- _EXERCISE DESCRIPTION_
Using the data below, tally the lines that include the string "Blender". Only the number is wanted.

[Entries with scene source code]

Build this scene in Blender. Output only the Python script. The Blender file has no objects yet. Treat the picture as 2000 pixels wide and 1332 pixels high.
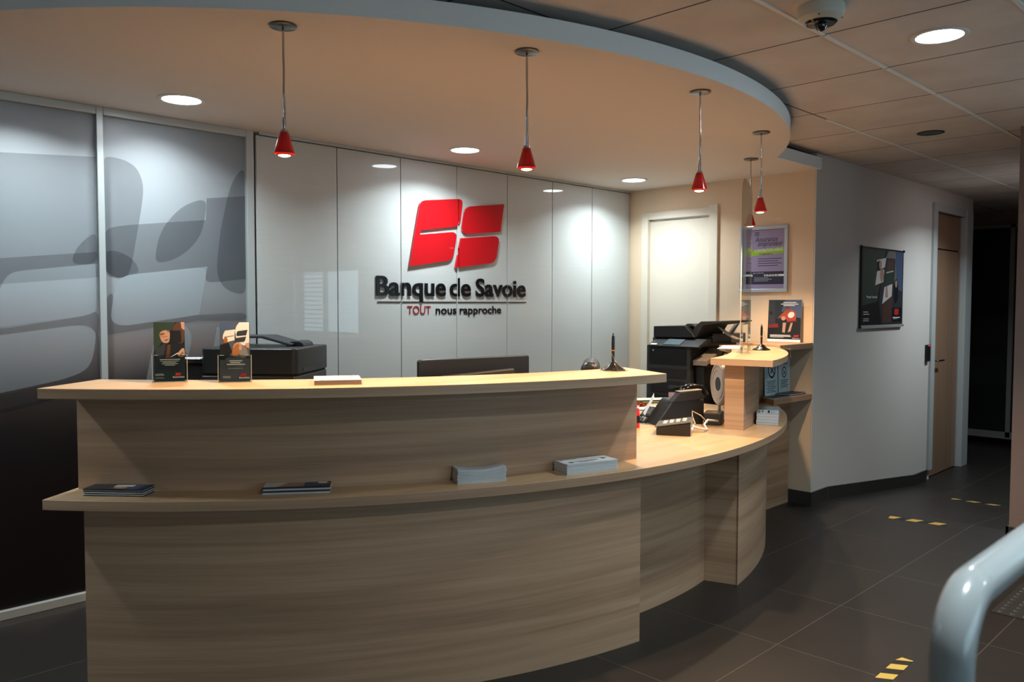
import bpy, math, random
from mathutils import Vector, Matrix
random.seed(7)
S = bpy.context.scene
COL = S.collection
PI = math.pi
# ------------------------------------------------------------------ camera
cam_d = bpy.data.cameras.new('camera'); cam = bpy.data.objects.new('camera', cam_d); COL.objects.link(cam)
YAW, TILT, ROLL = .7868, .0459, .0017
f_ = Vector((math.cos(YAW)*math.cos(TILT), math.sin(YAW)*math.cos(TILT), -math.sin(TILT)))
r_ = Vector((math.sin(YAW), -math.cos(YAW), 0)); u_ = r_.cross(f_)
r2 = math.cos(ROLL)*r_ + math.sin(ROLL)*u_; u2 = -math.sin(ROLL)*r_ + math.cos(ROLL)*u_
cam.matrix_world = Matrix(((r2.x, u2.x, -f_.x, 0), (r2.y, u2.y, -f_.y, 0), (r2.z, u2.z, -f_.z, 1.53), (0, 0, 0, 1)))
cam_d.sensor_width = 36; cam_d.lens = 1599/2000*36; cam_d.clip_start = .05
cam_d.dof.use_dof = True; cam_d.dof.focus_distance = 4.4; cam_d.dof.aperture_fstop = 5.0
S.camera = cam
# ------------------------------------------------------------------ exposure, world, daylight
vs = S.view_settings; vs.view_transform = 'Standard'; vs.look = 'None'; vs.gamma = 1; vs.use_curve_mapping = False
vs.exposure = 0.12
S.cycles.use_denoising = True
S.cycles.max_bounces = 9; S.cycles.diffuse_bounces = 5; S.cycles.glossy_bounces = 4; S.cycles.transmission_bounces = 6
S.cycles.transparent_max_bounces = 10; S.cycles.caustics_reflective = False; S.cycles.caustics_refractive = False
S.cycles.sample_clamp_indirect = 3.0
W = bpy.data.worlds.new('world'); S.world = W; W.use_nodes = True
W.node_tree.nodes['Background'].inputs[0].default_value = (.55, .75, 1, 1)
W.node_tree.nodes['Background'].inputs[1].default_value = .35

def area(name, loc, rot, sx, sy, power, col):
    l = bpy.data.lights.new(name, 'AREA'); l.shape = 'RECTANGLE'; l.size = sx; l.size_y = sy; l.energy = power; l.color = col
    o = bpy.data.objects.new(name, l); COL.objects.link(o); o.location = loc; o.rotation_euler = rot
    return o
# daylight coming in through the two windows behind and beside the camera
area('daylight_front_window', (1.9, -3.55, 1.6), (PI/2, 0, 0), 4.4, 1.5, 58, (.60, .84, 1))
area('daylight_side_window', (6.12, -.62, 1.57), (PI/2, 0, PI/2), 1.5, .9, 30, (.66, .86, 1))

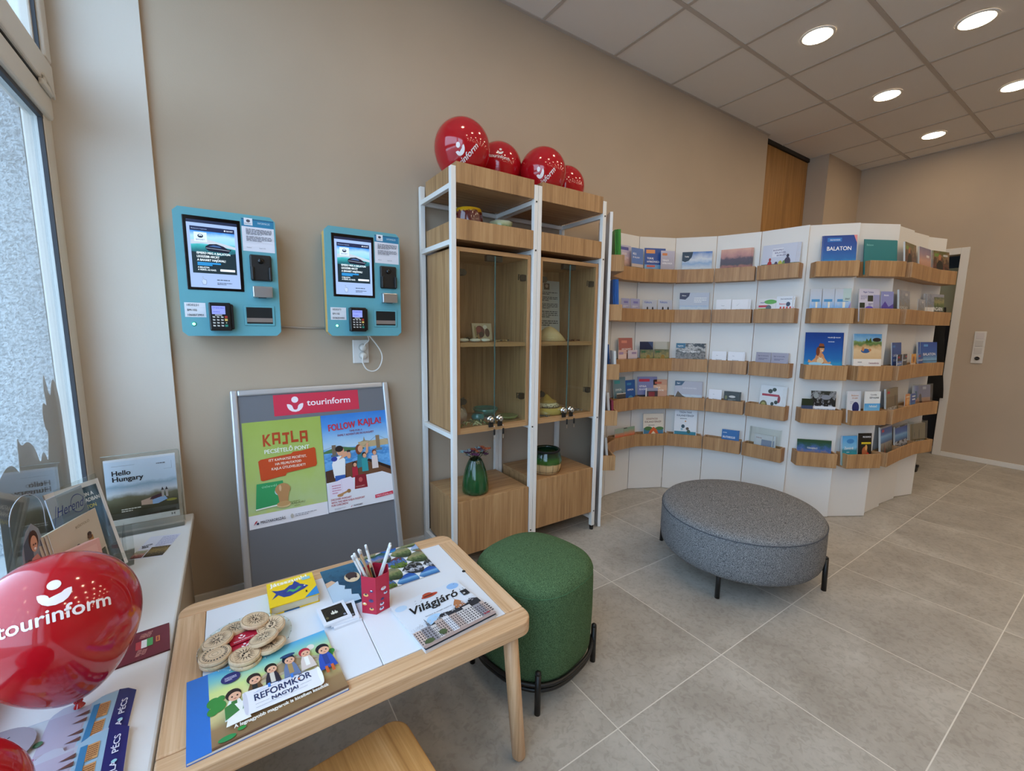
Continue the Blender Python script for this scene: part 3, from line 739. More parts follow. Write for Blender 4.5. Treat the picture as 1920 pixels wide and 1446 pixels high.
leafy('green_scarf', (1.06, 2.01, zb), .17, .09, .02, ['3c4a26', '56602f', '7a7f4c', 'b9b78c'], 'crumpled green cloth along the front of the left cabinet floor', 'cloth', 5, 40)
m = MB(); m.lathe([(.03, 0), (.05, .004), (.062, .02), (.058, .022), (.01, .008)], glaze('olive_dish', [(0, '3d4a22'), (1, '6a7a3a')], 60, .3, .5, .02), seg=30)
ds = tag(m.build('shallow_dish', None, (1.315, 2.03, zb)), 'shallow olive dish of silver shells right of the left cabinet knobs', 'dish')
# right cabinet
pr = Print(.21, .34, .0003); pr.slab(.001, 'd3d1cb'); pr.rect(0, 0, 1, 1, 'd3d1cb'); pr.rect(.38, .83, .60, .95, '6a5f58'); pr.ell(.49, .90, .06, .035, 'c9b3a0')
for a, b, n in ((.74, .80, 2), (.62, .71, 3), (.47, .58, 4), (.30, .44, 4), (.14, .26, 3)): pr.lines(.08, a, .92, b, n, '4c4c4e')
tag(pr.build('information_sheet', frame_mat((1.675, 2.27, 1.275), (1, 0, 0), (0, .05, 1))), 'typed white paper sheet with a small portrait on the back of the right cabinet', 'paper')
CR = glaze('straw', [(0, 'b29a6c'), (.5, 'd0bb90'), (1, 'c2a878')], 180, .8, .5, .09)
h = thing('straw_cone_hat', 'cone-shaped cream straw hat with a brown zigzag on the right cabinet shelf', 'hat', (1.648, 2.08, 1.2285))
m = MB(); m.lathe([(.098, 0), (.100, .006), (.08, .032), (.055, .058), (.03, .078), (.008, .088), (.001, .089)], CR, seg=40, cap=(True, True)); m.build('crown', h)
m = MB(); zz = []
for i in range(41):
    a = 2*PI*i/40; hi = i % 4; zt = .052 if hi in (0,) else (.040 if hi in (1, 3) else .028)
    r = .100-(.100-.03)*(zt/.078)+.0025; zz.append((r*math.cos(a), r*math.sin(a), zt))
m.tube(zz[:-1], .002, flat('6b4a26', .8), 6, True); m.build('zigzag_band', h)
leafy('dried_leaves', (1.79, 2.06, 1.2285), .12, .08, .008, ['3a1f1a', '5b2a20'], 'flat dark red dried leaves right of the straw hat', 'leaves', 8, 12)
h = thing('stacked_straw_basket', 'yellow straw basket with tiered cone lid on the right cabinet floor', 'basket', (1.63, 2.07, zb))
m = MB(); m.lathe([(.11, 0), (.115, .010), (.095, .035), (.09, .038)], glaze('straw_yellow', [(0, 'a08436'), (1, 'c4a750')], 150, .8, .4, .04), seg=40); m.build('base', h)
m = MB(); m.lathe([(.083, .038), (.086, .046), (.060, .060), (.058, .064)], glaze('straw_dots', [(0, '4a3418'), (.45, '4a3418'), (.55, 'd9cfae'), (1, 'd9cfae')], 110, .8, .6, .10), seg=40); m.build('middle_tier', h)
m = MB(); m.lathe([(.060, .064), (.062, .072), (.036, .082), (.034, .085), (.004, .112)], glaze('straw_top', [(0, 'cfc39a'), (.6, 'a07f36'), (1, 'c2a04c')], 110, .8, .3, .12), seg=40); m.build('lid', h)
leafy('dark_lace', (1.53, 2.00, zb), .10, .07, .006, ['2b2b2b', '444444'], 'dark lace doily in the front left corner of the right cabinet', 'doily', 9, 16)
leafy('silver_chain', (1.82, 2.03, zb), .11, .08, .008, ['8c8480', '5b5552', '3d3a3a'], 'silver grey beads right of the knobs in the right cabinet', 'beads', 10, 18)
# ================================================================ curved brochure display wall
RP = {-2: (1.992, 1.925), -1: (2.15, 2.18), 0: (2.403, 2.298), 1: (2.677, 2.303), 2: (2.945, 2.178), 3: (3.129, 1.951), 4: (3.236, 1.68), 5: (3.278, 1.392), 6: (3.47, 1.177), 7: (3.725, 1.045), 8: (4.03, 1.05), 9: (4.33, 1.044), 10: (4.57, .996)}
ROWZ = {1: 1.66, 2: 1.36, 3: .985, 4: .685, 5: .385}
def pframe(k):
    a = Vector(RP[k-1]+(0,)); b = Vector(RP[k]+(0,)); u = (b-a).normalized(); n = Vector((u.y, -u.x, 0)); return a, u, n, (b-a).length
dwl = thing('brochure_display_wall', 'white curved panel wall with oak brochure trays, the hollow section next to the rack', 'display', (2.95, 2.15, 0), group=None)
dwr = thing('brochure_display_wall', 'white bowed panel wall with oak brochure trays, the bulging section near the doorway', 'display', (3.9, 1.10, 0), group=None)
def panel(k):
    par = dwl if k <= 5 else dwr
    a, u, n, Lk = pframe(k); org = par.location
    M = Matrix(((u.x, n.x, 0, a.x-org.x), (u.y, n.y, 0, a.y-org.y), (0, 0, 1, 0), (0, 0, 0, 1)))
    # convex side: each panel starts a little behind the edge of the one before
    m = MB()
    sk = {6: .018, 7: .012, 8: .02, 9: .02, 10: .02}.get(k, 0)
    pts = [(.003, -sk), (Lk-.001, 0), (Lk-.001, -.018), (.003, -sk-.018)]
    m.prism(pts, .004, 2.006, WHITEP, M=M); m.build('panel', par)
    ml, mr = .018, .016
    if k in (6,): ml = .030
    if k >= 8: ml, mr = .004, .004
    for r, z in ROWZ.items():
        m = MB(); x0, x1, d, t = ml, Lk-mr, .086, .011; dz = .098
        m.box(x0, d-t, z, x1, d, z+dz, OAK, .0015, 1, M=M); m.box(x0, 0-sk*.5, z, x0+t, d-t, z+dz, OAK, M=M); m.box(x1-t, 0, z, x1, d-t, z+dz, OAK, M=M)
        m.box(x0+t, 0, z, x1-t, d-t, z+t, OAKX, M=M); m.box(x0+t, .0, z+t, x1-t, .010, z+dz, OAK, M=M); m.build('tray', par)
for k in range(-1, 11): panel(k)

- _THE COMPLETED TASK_
2